Is it something about casting the null to numeric or not specifying the precision of the new alias column name? The PG doc on matviews seems to gloss over all of this.
The case expression can't be used to dynamically type the result and a single column cannot hold different data types in different rows, or even the same type with different typemods:
The data types of all the result expressions must be convertible to a single output type.
A more extreme example:
select case when .5>random()
then 'abc'::text
else 'today'::date
end;
ERROR: CASE types date and text cannot be matched LINE 2: then 'abc'::text ^
What you're seeing is automatic data type conversion rules coercing your numeric(9,2) and plain numeric to just numeric. However, if your goal was to round your qexpcf.field_value down to 2 decimal places, this should still be working fine before they kick in, as long as you don't mind its rounding logic (and the unexpected pg_typeof()).

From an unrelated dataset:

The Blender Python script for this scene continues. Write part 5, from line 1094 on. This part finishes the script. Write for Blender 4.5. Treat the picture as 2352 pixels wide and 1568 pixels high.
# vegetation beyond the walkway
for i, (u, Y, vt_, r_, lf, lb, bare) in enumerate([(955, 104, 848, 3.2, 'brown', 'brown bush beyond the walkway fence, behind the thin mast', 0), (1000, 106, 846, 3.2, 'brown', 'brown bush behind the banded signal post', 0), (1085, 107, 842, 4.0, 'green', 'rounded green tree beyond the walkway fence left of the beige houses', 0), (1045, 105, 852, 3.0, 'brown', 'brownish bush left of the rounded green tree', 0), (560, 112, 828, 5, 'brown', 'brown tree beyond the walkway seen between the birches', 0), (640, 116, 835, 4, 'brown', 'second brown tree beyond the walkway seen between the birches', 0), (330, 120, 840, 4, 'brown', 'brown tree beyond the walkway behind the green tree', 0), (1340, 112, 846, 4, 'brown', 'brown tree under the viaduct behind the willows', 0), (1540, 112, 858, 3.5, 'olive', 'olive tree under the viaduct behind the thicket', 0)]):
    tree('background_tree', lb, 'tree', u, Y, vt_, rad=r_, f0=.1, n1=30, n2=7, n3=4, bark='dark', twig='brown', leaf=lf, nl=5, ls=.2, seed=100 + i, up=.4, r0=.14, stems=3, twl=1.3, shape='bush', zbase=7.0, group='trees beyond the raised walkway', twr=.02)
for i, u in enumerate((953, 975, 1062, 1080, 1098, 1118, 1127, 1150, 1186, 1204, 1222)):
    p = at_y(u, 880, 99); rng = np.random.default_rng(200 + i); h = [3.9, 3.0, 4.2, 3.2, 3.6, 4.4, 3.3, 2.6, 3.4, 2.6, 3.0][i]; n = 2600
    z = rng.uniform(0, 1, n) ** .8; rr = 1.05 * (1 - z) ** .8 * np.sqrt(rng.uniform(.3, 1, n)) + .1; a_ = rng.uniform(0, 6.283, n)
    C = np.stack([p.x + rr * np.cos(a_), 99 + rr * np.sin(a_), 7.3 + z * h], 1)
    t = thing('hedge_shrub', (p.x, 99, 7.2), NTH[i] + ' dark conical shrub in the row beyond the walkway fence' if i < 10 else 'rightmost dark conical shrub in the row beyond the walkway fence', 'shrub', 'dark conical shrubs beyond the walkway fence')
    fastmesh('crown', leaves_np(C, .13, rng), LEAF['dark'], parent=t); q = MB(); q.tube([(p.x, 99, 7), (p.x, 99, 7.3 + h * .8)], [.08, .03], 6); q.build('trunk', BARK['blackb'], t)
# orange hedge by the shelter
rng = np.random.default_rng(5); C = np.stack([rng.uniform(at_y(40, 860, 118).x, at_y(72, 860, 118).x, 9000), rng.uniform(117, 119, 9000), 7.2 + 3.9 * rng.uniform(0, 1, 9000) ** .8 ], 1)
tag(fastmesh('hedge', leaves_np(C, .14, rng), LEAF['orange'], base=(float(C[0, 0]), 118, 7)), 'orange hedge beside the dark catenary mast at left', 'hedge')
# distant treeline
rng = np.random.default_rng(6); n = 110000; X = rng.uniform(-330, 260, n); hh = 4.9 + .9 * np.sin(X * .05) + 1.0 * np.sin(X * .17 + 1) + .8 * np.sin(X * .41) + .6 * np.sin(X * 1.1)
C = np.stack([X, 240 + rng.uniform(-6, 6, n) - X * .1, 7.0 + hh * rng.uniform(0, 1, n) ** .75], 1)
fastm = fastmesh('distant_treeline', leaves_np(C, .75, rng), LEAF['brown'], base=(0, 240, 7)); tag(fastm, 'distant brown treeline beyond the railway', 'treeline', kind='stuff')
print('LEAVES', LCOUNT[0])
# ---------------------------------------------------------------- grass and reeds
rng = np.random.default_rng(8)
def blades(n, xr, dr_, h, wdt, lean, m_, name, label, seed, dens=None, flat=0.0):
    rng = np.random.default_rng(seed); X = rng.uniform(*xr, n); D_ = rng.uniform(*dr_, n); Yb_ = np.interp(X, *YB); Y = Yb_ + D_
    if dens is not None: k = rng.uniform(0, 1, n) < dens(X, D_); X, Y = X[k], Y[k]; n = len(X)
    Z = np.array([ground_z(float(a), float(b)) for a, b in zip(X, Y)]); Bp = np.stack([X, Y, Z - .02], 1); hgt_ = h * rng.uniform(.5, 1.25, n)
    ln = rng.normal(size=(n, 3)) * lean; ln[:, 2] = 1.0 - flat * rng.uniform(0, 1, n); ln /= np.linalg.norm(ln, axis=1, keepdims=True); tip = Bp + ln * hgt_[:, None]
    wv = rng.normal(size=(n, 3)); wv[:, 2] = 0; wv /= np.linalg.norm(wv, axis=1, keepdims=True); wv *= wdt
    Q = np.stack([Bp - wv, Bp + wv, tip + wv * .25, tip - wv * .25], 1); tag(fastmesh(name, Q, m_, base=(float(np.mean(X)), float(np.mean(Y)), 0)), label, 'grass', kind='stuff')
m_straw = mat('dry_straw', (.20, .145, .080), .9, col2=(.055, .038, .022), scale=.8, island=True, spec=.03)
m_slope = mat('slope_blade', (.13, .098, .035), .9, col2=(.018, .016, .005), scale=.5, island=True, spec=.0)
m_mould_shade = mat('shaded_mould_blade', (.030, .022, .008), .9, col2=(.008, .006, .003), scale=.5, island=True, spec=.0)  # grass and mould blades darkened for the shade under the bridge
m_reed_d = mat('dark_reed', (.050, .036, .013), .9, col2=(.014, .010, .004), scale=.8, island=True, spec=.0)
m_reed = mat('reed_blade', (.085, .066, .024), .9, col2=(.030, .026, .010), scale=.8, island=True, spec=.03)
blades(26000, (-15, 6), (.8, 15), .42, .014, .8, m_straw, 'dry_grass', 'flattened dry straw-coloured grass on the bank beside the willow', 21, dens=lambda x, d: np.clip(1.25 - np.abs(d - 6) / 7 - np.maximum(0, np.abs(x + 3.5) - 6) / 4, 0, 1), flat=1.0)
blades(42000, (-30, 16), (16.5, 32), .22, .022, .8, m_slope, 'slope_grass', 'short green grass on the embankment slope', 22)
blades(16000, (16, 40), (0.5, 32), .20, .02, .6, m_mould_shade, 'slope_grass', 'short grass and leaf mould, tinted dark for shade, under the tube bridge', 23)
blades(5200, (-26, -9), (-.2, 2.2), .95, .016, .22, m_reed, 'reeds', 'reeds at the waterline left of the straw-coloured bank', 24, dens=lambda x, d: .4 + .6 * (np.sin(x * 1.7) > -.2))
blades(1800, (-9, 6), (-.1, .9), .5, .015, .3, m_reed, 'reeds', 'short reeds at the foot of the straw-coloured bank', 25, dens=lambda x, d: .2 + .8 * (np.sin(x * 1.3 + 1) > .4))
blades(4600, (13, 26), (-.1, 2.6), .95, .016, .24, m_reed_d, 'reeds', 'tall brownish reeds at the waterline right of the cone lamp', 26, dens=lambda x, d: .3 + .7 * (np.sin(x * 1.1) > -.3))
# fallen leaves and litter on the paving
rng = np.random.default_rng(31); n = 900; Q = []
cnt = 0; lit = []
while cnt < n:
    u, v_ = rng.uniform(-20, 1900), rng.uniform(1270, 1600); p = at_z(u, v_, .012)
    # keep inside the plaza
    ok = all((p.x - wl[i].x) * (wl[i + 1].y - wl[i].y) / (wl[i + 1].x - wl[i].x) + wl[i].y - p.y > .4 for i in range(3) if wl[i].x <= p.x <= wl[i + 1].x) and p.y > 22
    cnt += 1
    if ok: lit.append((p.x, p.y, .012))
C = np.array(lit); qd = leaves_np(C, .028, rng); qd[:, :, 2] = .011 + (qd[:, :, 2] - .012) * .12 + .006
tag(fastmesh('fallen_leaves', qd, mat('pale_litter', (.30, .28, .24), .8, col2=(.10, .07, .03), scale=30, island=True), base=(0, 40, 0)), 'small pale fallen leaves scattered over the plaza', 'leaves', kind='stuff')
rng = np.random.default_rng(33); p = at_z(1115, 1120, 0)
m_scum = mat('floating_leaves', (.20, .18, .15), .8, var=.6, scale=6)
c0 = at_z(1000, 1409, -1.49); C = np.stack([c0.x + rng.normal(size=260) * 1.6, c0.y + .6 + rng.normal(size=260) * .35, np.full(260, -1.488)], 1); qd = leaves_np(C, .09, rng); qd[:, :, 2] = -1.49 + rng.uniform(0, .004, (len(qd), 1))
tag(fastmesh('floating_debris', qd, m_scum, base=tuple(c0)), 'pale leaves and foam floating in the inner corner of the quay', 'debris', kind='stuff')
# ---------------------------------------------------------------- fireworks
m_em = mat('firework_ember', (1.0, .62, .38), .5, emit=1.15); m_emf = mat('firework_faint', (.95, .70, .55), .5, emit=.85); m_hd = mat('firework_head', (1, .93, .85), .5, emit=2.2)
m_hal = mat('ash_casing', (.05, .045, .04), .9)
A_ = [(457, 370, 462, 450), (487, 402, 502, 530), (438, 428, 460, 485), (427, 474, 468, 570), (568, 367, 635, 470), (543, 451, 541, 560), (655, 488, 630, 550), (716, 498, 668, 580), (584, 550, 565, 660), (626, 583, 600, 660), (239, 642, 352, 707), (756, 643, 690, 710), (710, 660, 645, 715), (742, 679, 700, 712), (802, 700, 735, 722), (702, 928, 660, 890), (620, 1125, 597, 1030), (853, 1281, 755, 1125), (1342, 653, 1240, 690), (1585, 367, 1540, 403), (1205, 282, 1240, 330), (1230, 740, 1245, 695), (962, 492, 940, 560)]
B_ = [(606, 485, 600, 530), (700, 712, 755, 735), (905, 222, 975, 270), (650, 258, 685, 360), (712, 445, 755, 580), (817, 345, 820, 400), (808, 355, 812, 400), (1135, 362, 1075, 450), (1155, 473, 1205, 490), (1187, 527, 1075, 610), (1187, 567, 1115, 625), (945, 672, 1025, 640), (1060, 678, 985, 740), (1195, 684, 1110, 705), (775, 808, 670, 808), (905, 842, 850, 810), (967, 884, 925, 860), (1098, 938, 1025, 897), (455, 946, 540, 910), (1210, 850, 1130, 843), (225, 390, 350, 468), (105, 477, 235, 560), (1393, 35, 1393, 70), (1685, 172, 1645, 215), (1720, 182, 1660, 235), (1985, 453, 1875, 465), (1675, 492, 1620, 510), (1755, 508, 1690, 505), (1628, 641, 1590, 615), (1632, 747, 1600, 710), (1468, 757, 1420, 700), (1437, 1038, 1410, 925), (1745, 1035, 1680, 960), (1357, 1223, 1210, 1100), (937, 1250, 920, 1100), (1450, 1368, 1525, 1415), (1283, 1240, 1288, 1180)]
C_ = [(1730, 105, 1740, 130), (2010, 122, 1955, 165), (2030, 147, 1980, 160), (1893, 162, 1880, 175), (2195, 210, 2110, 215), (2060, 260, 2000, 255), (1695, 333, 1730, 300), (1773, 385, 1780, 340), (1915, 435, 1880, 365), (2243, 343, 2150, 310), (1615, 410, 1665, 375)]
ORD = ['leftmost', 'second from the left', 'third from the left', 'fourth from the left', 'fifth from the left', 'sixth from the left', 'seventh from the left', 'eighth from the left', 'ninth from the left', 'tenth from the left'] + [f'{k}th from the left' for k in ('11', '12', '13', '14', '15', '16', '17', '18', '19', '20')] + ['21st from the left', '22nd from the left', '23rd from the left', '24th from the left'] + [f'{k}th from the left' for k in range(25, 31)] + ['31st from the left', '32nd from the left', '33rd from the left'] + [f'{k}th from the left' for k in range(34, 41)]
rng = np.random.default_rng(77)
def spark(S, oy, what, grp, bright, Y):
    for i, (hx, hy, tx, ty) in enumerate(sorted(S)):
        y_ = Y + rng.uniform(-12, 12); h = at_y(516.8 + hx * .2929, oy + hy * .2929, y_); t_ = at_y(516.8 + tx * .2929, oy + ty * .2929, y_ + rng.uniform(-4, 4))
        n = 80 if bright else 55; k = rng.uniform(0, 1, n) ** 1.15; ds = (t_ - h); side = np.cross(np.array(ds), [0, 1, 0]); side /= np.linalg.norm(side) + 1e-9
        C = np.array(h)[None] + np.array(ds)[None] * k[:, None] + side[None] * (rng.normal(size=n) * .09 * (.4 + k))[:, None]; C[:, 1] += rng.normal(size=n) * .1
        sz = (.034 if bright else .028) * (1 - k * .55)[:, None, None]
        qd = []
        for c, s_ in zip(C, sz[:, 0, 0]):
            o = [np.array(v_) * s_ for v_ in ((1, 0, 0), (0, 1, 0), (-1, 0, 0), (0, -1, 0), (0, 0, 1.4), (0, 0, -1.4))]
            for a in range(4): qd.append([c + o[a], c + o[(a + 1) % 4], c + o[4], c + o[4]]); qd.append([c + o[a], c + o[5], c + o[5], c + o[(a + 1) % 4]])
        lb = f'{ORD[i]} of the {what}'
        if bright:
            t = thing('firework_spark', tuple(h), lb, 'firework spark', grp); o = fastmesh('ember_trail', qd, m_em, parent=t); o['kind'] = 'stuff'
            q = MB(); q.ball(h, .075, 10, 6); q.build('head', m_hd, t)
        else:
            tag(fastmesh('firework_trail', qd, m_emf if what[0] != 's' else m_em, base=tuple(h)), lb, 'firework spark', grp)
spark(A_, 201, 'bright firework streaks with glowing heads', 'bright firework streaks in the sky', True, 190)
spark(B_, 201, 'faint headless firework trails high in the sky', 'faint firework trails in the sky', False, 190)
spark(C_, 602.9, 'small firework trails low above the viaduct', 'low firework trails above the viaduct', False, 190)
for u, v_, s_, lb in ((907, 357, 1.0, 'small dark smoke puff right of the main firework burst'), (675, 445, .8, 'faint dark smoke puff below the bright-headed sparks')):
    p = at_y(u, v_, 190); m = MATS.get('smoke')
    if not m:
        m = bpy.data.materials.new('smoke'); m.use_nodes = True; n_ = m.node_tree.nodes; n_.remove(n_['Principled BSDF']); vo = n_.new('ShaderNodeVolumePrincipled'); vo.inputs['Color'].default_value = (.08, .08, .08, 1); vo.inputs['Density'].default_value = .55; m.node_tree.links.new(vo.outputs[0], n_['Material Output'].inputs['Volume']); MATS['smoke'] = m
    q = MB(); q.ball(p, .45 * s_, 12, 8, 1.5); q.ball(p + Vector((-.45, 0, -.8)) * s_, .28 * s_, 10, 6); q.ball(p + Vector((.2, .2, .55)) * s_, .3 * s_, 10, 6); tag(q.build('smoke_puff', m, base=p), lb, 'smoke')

As hinted by @Frank Heikens, you could probably just do the same cast in both places, or move it outside the case:
MAX((CASE WHEN (qexpcf.field_name = 'distance_to_coast_ft'::text)
THEN (qexpcf.field_value)
END)::numeric(9,2)
)
Moving it inside/outside max() will affect whether they get compared before or after getting rounded/truncated. The else null is default, implied case behaviour, so it can be skipped.